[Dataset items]
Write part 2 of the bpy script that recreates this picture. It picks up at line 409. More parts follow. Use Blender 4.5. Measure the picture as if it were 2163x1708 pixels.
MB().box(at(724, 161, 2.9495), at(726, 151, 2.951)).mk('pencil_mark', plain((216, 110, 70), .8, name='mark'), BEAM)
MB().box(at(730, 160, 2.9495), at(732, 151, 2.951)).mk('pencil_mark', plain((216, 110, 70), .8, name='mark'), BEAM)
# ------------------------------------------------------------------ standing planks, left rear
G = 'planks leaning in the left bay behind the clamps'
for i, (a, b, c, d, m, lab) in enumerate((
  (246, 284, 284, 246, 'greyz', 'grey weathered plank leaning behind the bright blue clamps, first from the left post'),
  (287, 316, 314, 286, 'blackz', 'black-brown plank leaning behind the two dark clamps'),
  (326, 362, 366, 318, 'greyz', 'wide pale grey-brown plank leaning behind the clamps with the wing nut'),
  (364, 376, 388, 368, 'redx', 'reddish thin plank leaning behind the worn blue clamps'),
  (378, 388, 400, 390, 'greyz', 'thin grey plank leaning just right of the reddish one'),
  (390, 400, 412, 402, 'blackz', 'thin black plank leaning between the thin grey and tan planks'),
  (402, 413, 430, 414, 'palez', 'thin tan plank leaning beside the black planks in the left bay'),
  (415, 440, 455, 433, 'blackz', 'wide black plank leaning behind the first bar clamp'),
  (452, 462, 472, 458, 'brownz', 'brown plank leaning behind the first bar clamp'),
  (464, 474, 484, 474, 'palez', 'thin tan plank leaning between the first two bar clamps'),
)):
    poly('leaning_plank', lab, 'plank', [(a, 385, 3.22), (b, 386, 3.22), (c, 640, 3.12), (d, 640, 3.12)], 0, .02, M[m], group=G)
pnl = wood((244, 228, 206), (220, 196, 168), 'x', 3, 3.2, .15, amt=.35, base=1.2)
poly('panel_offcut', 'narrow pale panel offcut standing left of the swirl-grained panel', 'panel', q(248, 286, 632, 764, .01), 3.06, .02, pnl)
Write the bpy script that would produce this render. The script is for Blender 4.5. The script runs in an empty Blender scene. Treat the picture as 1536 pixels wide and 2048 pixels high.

▶ _What is needed_:
Each entry above is to be set down again in exactly the same words.

▶ _Correct response_:
Write part 2 of the bpy script that recreates this picture. It picks up at line 409. More parts follow. Use Blender 4.5. Measure the picture as if it were 2163x1708 pixels.
MB().box(at(724, 161, 2.9495), at(726, 151, 2.951)).mk('pencil_mark', plain((216, 110, 70), .8, name='mark'), BEAM)
MB().box(at(730, 160, 2.9495), at(732, 151, 2.951)).mk('pencil_mark', plain((216, 110, 70), .8, name='mark'), BEAM)
# ------------------------------------------------------------------ standing planks, left rear
G = 'planks leaning in the left bay behind the clamps'
for i, (a, b, c, d, m, lab) in enumerate((
  (246, 284, 284, 246, 'greyz', 'grey weathered plank leaning behind the bright blue clamps, first from the left post'),
  (287, 316, 314, 286, 'blackz', 'black-brown plank leaning behind the two dark clamps'),
  (326, 362, 366, 318, 'greyz', 'wide pale grey-brown plank leaning behind the clamps with the wing nut'),
  (364, 376, 388, 368, 'redx', 'reddish thin plank leaning behind the worn blue clamps'),
  (378, 388, 400, 390, 'greyz', 'thin grey plank leaning just right of the reddish one'),
  (390, 400, 412, 402, 'blackz', 'thin black plank leaning between the thin grey and tan planks'),
  (402, 413, 430, 414, 'palez', 'thin tan plank leaning beside the black planks in the left bay'),
  (415, 440, 455, 433, 'blackz', 'wide black plank leaning behind the first bar clamp'),
  (452, 462, 472, 458, 'brownz', 'brown plank leaning behind the first bar clamp'),
  (464, 474, 484, 474, 'palez', 'thin tan plank leaning between the first two bar clamps'),
)):
    poly('leaning_plank', lab, 'plank', [(a, 385, 3.22), (b, 386, 3.22), (c, 640, 3.12), (d, 640, 3.12)], 0, .02, M[m], group=G)
pnl = wood((244, 228, 206), (220, 196, 168), 'x', 3, 3.2, .15, amt=.35, base=1.2)
poly('panel_offcut', 'narrow pale panel offcut standing left of the swirl-grained panel', 'panel', q(248, 286, 632, 764, .01), 3.06, .02, pnl)
Write the bpy script that would produce this render. The script is for Blender 4.5. The script runs in an empty Blender scene. Treat the picture as 1536 pixels wide and 2048 pixels high.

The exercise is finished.